TASK REQUIREMENTS → The listing below should be copied in full, word for word.

THE DATA →
▼
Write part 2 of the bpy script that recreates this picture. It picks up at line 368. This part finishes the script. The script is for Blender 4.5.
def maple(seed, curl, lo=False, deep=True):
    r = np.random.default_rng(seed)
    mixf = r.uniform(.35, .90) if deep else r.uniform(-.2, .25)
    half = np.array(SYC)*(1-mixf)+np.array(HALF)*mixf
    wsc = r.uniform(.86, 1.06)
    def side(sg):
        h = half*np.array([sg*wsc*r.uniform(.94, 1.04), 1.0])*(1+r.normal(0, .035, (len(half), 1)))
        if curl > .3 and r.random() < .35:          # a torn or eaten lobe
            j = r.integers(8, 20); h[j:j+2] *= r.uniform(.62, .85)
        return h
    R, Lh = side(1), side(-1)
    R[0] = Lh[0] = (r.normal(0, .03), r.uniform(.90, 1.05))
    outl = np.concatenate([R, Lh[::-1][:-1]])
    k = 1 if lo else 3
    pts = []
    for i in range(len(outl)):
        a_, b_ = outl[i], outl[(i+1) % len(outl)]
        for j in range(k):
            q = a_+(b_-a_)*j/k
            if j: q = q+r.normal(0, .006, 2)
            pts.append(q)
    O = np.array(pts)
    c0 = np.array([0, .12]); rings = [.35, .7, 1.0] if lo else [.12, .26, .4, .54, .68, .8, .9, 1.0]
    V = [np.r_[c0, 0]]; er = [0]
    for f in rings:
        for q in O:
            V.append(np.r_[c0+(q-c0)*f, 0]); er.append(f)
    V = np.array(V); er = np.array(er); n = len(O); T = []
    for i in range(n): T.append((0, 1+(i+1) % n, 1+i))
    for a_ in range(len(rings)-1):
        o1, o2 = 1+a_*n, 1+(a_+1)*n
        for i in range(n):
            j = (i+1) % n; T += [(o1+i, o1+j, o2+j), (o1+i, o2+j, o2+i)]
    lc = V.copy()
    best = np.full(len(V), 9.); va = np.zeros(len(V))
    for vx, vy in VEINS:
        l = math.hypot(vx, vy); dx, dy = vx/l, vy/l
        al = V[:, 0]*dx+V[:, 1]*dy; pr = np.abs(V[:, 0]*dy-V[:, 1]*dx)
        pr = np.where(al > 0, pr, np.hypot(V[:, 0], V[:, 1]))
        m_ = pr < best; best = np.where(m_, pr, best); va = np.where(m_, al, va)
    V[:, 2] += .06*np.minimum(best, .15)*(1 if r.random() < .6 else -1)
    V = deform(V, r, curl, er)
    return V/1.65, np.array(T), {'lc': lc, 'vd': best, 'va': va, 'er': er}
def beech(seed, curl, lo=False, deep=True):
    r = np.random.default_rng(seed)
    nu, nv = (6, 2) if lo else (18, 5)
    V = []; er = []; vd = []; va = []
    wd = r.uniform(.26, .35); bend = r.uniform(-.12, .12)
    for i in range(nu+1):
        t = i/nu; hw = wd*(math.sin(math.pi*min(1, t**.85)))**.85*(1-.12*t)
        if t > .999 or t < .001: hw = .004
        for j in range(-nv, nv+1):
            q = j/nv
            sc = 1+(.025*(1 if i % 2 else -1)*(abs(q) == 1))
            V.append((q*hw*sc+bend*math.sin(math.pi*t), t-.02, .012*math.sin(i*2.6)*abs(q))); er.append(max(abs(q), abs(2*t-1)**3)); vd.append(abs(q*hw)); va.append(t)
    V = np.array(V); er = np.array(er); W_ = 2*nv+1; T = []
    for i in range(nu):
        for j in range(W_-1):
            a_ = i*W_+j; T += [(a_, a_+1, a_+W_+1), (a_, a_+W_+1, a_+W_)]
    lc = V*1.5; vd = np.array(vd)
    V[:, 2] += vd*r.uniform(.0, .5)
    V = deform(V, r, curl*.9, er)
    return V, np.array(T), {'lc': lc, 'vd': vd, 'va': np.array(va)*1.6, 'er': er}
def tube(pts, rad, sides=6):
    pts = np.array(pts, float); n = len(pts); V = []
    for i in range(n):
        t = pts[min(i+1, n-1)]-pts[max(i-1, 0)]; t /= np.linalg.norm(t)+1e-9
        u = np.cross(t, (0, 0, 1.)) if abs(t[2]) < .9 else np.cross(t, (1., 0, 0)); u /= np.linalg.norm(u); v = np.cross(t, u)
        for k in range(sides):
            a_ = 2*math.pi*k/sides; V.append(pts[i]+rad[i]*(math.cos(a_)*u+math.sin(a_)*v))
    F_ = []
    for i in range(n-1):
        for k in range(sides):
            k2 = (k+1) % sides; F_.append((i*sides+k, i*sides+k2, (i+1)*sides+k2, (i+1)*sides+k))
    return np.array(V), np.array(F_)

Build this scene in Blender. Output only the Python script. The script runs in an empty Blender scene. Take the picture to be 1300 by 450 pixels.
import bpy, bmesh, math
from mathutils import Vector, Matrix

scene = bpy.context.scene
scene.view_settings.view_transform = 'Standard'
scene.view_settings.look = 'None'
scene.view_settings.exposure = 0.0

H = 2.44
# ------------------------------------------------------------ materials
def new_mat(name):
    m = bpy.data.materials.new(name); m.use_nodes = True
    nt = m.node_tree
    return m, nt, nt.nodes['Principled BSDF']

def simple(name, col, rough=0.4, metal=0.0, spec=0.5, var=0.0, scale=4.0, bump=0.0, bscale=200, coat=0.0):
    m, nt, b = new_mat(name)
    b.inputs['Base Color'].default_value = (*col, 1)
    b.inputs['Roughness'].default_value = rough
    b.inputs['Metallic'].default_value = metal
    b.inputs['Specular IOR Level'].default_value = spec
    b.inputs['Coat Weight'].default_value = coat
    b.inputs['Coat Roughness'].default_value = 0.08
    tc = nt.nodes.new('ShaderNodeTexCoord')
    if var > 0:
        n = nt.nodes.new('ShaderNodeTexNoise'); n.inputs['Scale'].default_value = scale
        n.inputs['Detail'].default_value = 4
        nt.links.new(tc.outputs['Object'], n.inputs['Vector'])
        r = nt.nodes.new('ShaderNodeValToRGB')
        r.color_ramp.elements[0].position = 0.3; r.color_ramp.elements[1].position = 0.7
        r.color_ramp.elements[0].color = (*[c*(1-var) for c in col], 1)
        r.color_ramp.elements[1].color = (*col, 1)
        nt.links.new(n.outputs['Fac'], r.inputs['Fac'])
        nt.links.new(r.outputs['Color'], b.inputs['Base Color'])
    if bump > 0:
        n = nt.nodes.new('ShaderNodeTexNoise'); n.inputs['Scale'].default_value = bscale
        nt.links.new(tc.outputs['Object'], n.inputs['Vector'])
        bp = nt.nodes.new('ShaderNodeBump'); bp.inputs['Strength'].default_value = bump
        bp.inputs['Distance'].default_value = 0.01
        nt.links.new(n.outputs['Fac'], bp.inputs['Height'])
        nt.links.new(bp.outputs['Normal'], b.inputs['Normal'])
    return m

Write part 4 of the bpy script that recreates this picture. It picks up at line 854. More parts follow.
▲
REPLY →
Write part 2 of the bpy script that recreates this picture. It picks up at line 368. This part finishes the script. The script is for Blender 4.5.
def maple(seed, curl, lo=False, deep=True):
    r = np.random.default_rng(seed)
    mixf = r.uniform(.35, .90) if deep else r.uniform(-.2, .25)
    half = np.array(SYC)*(1-mixf)+np.array(HALF)*mixf
    wsc = r.uniform(.86, 1.06)
    def side(sg):
        h = half*np.array([sg*wsc*r.uniform(.94, 1.04), 1.0])*(1+r.normal(0, .035, (len(half), 1)))
        if curl > .3 and r.random() < .35:          # a torn or eaten lobe
            j = r.integers(8, 20); h[j:j+2] *= r.uniform(.62, .85)
        return h
    R, Lh = side(1), side(-1)
    R[0] = Lh[0] = (r.normal(0, .03), r.uniform(.90, 1.05))
    outl = np.concatenate([R, Lh[::-1][:-1]])
    k = 1 if lo else 3
    pts = []
    for i in range(len(outl)):
        a_, b_ = outl[i], outl[(i+1) % len(outl)]
        for j in range(k):
            q = a_+(b_-a_)*j/k
            if j: q = q+r.normal(0, .006, 2)
            pts.append(q)
    O = np.array(pts)
    c0 = np.array([0, .12]); rings = [.35, .7, 1.0] if lo else [.12, .26, .4, .54, .68, .8, .9, 1.0]
    V = [np.r_[c0, 0]]; er = [0]
    for f in rings:
        for q in O:
            V.append(np.r_[c0+(q-c0)*f, 0]); er.append(f)
    V = np.array(V); er = np.array(er); n = len(O); T = []
    for i in range(n): T.append((0, 1+(i+1) % n, 1+i))
    for a_ in range(len(rings)-1):
        o1, o2 = 1+a_*n, 1+(a_+1)*n
        for i in range(n):
            j = (i+1) % n; T += [(o1+i, o1+j, o2+j), (o1+i, o2+j, o2+i)]
    lc = V.copy()
    best = np.full(len(V), 9.); va = np.zeros(len(V))
    for vx, vy in VEINS:
        l = math.hypot(vx, vy); dx, dy = vx/l, vy/l
        al = V[:, 0]*dx+V[:, 1]*dy; pr = np.abs(V[:, 0]*dy-V[:, 1]*dx)
        pr = np.where(al > 0, pr, np.hypot(V[:, 0], V[:, 1]))
        m_ = pr < best; best = np.where(m_, pr, best); va = np.where(m_, al, va)
    V[:, 2] += .06*np.minimum(best, .15)*(1 if r.random() < .6 else -1)
    V = deform(V, r, curl, er)
    return V/1.65, np.array(T), {'lc': lc, 'vd': best, 'va': va, 'er': er}
def beech(seed, curl, lo=False, deep=True):
    r = np.random.default_rng(seed)
    nu, nv = (6, 2) if lo else (18, 5)
    V = []; er = []; vd = []; va = []
    wd = r.uniform(.26, .35); bend = r.uniform(-.12, .12)
    for i in range(nu+1):
        t = i/nu; hw = wd*(math.sin(math.pi*min(1, t**.85)))**.85*(1-.12*t)
        if t > .999 or t < .001: hw = .004
        for j in range(-nv, nv+1):
            q = j/nv
            sc = 1+(.025*(1 if i % 2 else -1)*(abs(q) == 1))
            V.append((q*hw*sc+bend*math.sin(math.pi*t), t-.02, .012*math.sin(i*2.6)*abs(q))); er.append(max(abs(q), abs(2*t-1)**3)); vd.append(abs(q*hw)); va.append(t)
    V = np.array(V); er = np.array(er); W_ = 2*nv+1; T = []
    for i in range(nu):
        for j in range(W_-1):
            a_ = i*W_+j; T += [(a_, a_+1, a_+W_+1), (a_, a_+W_+1, a_+W_)]
    lc = V*1.5; vd = np.array(vd)
    V[:, 2] += vd*r.uniform(.0, .5)
    V = deform(V, r, curl*.9, er)
    return V, np.array(T), {'lc': lc, 'vd': vd, 'va': np.array(va)*1.6, 'er': er}
def tube(pts, rad, sides=6):
    pts = np.array(pts, float); n = len(pts); V = []
    for i in range(n):
        t = pts[min(i+1, n-1)]-pts[max(i-1, 0)]; t /= np.linalg.norm(t)+1e-9
        u = np.cross(t, (0, 0, 1.)) if abs(t[2]) < .9 else np.cross(t, (1., 0, 0)); u /= np.linalg.norm(u); v = np.cross(t, u)
        for k in range(sides):
            a_ = 2*math.pi*k/sides; V.append(pts[i]+rad[i]*(math.cos(a_)*u+math.sin(a_)*v))
    F_ = []
    for i in range(n-1):
        for k in range(sides):
            k2 = (k+1) % sides; F_.append((i*sides+k, i*sides+k2, (i+1)*sides+k2, (i+1)*sides+k))
    return np.array(V), np.array(F_)

Build this scene in Blender. Output only the Python script. The script runs in an empty Blender scene. Take the picture to be 1300 by 450 pixels.
import bpy, bmesh, math
from mathutils import Vector, Matrix

scene = bpy.context.scene
scene.view_settings.view_transform = 'Standard'
scene.view_settings.look = 'None'
scene.view_settings.exposure = 0.0

H = 2.44
# ------------------------------------------------------------ materials
def new_mat(name):
    m = bpy.data.materials.new(name); m.use_nodes = True
    nt = m.node_tree
    return m, nt, nt.nodes['Principled BSDF']

def simple(name, col, rough=0.4, metal=0.0, spec=0.5, var=0.0, scale=4.0, bump=0.0, bscale=200, coat=0.0):
    m, nt, b = new_mat(name)
    b.inputs['Base Color'].default_value = (*col, 1)
    b.inputs['Roughness'].default_value = rough
    b.inputs['Metallic'].default_value = metal
    b.inputs['Specular IOR Level'].default_value = spec
    b.inputs['Coat Weight'].default_value = coat
    b.inputs['Coat Roughness'].default_value = 0.08
    tc = nt.nodes.new('ShaderNodeTexCoord')
    if var > 0:
        n = nt.nodes.new('ShaderNodeTexNoise'); n.inputs['Scale'].default_value = scale
        n.inputs['Detail'].default_value = 4
        nt.links.new(tc.outputs['Object'], n.inputs['Vector'])
        r = nt.nodes.new('ShaderNodeValToRGB')
        r.color_ramp.elements[0].position = 0.3; r.color_ramp.elements[1].position = 0.7
        r.color_ramp.elements[0].color = (*[c*(1-var) for c in col], 1)
        r.color_ramp.elements[1].color = (*col, 1)
        nt.links.new(n.outputs['Fac'], r.inputs['Fac'])
        nt.links.new(r.outputs['Color'], b.inputs['Base Color'])
    if bump > 0:
        n = nt.nodes.new('ShaderNodeTexNoise'); n.inputs['Scale'].default_value = bscale
        nt.links.new(tc.outputs['Object'], n.inputs['Vector'])
        bp = nt.nodes.new('ShaderNodeBump'); bp.inputs['Strength'].default_value = bump
        bp.inputs['Distance'].default_value = 0.01
        nt.links.new(n.outputs['Fac'], bp.inputs['Height'])
        nt.links.new(bp.outputs['Normal'], b.inputs['Normal'])
    return m

Write part 4 of the bpy script that recreates this picture. It picks up at line 854. More parts follow.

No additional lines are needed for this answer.